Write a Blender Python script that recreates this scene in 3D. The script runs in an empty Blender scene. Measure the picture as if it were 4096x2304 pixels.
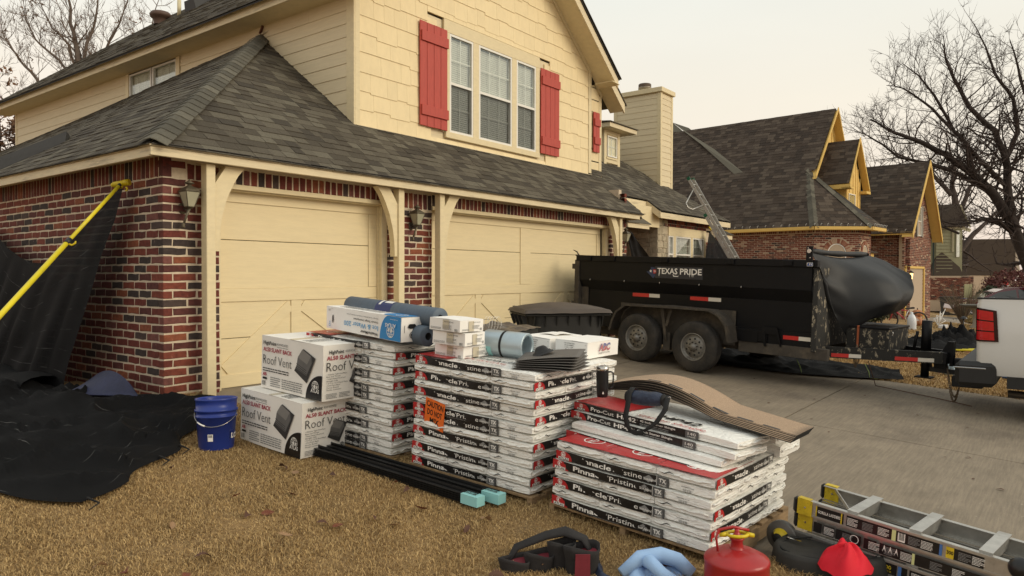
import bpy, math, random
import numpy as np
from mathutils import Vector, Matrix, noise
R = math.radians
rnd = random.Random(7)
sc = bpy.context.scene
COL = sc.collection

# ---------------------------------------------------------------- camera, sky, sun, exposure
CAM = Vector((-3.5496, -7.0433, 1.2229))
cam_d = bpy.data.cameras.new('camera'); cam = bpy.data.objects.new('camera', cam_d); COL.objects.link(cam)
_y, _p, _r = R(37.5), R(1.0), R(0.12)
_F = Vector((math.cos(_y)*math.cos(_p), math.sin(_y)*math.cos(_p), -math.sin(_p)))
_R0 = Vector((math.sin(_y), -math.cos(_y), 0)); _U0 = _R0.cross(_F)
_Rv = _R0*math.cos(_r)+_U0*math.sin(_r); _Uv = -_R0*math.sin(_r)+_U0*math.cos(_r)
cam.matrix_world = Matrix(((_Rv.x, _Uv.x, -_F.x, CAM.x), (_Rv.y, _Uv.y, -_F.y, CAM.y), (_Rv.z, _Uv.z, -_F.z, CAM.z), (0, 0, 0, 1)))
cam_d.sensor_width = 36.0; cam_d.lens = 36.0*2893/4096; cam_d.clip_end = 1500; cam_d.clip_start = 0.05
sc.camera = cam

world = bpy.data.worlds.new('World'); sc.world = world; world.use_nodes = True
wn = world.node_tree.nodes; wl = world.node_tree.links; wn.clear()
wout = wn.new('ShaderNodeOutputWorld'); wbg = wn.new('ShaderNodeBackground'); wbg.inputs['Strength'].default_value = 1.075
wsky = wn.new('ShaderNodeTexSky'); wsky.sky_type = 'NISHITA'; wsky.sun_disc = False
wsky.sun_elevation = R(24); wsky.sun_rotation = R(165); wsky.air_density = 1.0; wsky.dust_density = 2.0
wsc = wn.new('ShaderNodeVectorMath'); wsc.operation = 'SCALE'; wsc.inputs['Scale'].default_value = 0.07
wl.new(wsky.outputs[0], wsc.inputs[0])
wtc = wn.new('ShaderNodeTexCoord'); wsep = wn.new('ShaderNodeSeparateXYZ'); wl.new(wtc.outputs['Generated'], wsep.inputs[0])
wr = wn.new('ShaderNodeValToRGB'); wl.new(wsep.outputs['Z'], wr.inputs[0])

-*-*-

Job: Repeat the lines of the listing above verbatim, beginning at its first line and ending at the line containing "COL = sc.collection", which is included. Omit pictures.

Reply:
Write a Blender Python script that recreates this scene in 3D. The script runs in an empty Blender scene. Measure the picture as if it were 4096x2304 pixels.
import bpy, math, random
import numpy as np
from mathutils import Vector, Matrix, noise
R = math.radians
rnd = random.Random(7)
sc = bpy.context.scene
COL = sc.collection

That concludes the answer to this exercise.